The application made by the Claimants and it was for summary judgment. A defence to the claim has been filed, albeit somewhat late in the day.
I accept that the application was filed before any defence was lodged. Some of the potency of the application has been lost because of the defence now before the court.
Summary Judgment is appropriate when either no defence has been filed, or where the defence that has been filed is devoid of any merit, or where there has been some substantial breach of orders of the court. Quite often, the latter gives rise to an application for striking out rather than an application for summary judgment on the claim or counterclaim.
In this case, the details of which I need not go into, a defence has been filed. It was filed on the afternoon of 12th April, just about 2 days before the hearing. Whilst it does contain admissions, the defence does raise issues which are suitable to be determined by the court. Those issues cannot, in my view, be said to be devoid of any merit. The claim seeks permanent injunctions against the Defendants in one guise or another, in order to protect what is said to be the property of the Claimants on the Russell Islands and on Guadalcanal. The Defendants are, again in one guise or another, employees or former employees of the Claimants, particularly the First Claimants. There is considerable evidence about the actions of the Defendants, damage they have said to have caused, and the consequences for the Claimants. The only claim is for a permanent injunction.
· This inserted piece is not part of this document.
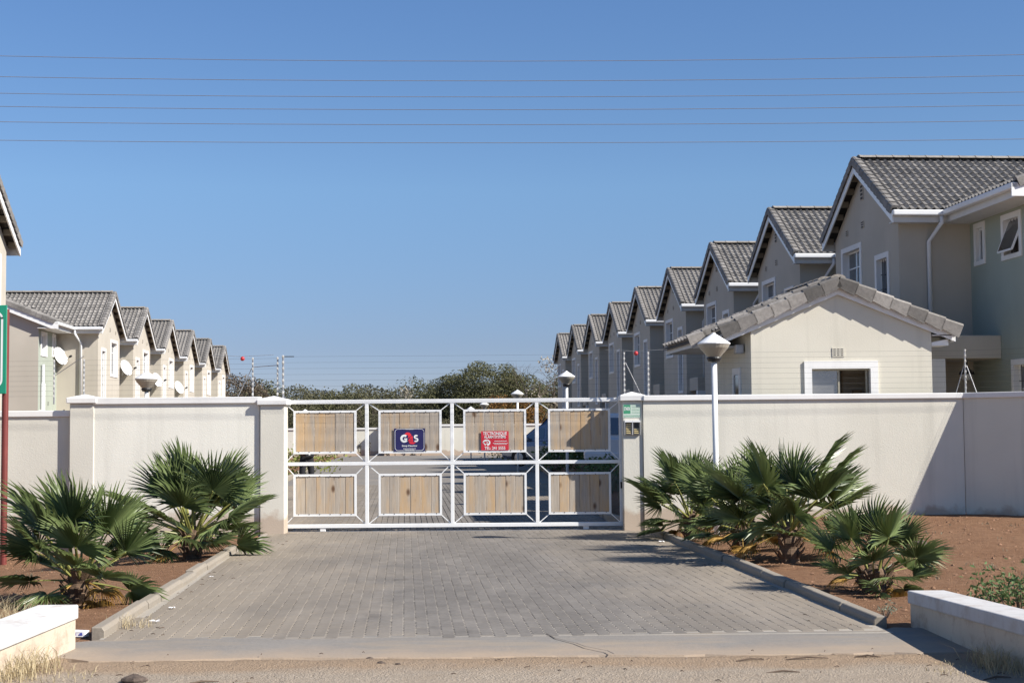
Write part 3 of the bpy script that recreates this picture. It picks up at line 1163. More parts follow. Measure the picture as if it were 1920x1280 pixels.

The defence raises issues about the actions and behaviour of executives working for the Claimants, about decisions made by the Trade Disputes Panel (and confirmed by the High Court) and about the status of some of the Defendants viz the Claimants. Whilst it might be said that some of the issues raised by the Defendants, or some of them, may not be of great merit they cannot, as I have already said, be described as being totally without merit or alternatively to be of so little merit they ought not to be considered. In all the circumstances I do not believe this to be an instance where summary judgment is appropriate.
I am also of the view that the temporary injunctions ordered by the court are sufficient in themselves to protect any property, particularly on the Russell Islands, belonging to the Claimants. There have been amendments to the original order which were more or less made by consent. I also bear in mind the Claimants have said in submissions that despite the temporary injunction and subsequent orders amending it, the situation in the Russell Islands remains very much as it was when the action was commenced. In other words the Claimants have been unable, or unwilling, to fully enforce the orders of the court. I am not sure how entering judgment, making the injunction permanent rather than temporary, will change all that. I am also concerned that decisions and results in other cases before the court may have a bearing on the remedy sought by the Claimants in this case. Given the protection inherent in the orders already made and given the issues raised by the defence, I am doubly sure summary judgment is not appropriate at this stage. I refuse the application.
Normally costs would follow the event but in this application, and given the recent filing of the defence, the appropriate order, so far as costs are concerned, is that each party should bear their own costs.